D'aucuns objectent que la contrainte écologique est un handicap économique. Je suis convaincu que ceux qui partiront le plus tôt feront les meilleurs investissements en faveur du modèle économique de demain. À court terme, le problème réside dans la transition écologique et son financement. Si cette question n'est pas abordée à la conférence bancaire de 2014, nous aurons un problème. Il faut définir des priorités, et nous montrer ambitieux mais souples. La transition énergétique coûtera entre 40 et 60 milliards d'euros par an. Comment faire ? Des réflexions sont en cours ; des solutions existent. Nous devrons soulever la question des financements innovants. Devrons-nous privilégier un engagement juridiquement contraignant, s'il demeure circonscrit à l'échelon national ? Pourrons-nous accepter que certains pays comme la Chine refusent les contrôles extérieurs du respect de leurs engagements ? Je sens l'émergence progressive d'une volonté partagée car tout le monde a désormais conscience des problèmes.

Mme Herviaux a raison de le souligner, ne confondons pas météorologie et climatologie. Les évolutions du temps et celles qui affectent le climat ne sont pas nécessairement corrélées. Le dernier rapport du Giec confirme toutefois que les événements extrêmes - précipitations, sécheresses - sont plus réguliers et plus intenses qu'auparavant.

Un mot sur les énergies renouvelables. Le Maroc a décidé la construction de centrales solaires à concentration - n'oublions pas que l'énergie solaire ne passe pas exclusivement par le photovoltaïque. Les Émirats Arabes Unis expérimentent pour leur part à Masdar un système de stockage d'énergie solaire à concentration à partir de sel. D'autres systèmes, ailleurs, sont à l'étude, reposant sur les smart grids et l'interconnexion. La France a un immense potentiel dans les énergies marines, mais elle a pris du retard et n'a pas encore abordé la phase industrielle. Les courants marins, près des côtes, ont ces avantages de fournir du courant en continu et de ne pas poser de difficultés de raccordement. Les îles, notamment les îles tropicales, peuvent également tirer profit du gradient thermique. La houle est une autre source d'énergie. La biomasse est insuffisamment exploitée, notamment la filière forêt : nos chablis partent en Chine et nous reviennent parquets...

Toutes les entreprises savent que l'efficacité énergétique est une source de compétitivité. Se libérer des contraintes énergétiques est un bon moyen de rééquilibrer sa balance commerciale. Le pari de l'Allemagne est très controversé : mais notre voisin, contrairement à ce que l'on dit parfois, sait très bien où il va, même si cela implique un coût de l'énergie plus lourd à court terme.
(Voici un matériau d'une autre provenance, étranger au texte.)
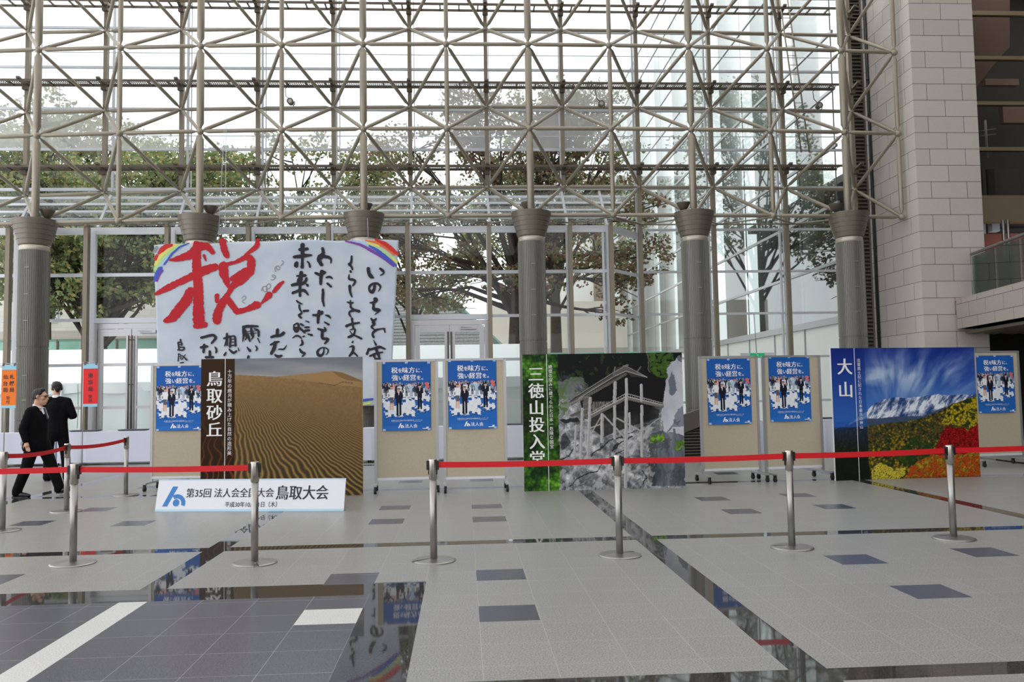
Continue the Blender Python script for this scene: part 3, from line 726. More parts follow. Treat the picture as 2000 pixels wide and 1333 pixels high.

En France, quoi que l'on pense du nucléaire, celui-ci permet une transition énergétique plus sûre et nous évite d'en passer obligatoirement par l'énergie fossile non conventionnelle. Du reste, on ne pourra sortir du nucléaire par un coup de baguette magique.

L'ambition européenne a faibli, ce dont, comme vous, je me désole. La Commission a retenu des objectifs de réduction des émissions de gaz à effet de serre, mais aucun objectif en termes d'efficacité énergétique ou d'énergies renouvelables, le Royaume-Uni en ayant fait une ligne rouge afin de laisser ouverte l'hypothèse d'un retour aux énergies fossiles conventionnelles. Là encore, soyons souples : la priorité demeure la réduction des émissions de gaz à effet de serre.

La Chine envoie des signaux contradictoires. Lorsque nous étions à Washington, on nous a laissé entendre que des discussions étaient discrètement en cours entre la Chine et les États-Unis. Rien de concret n'en est encore sorti.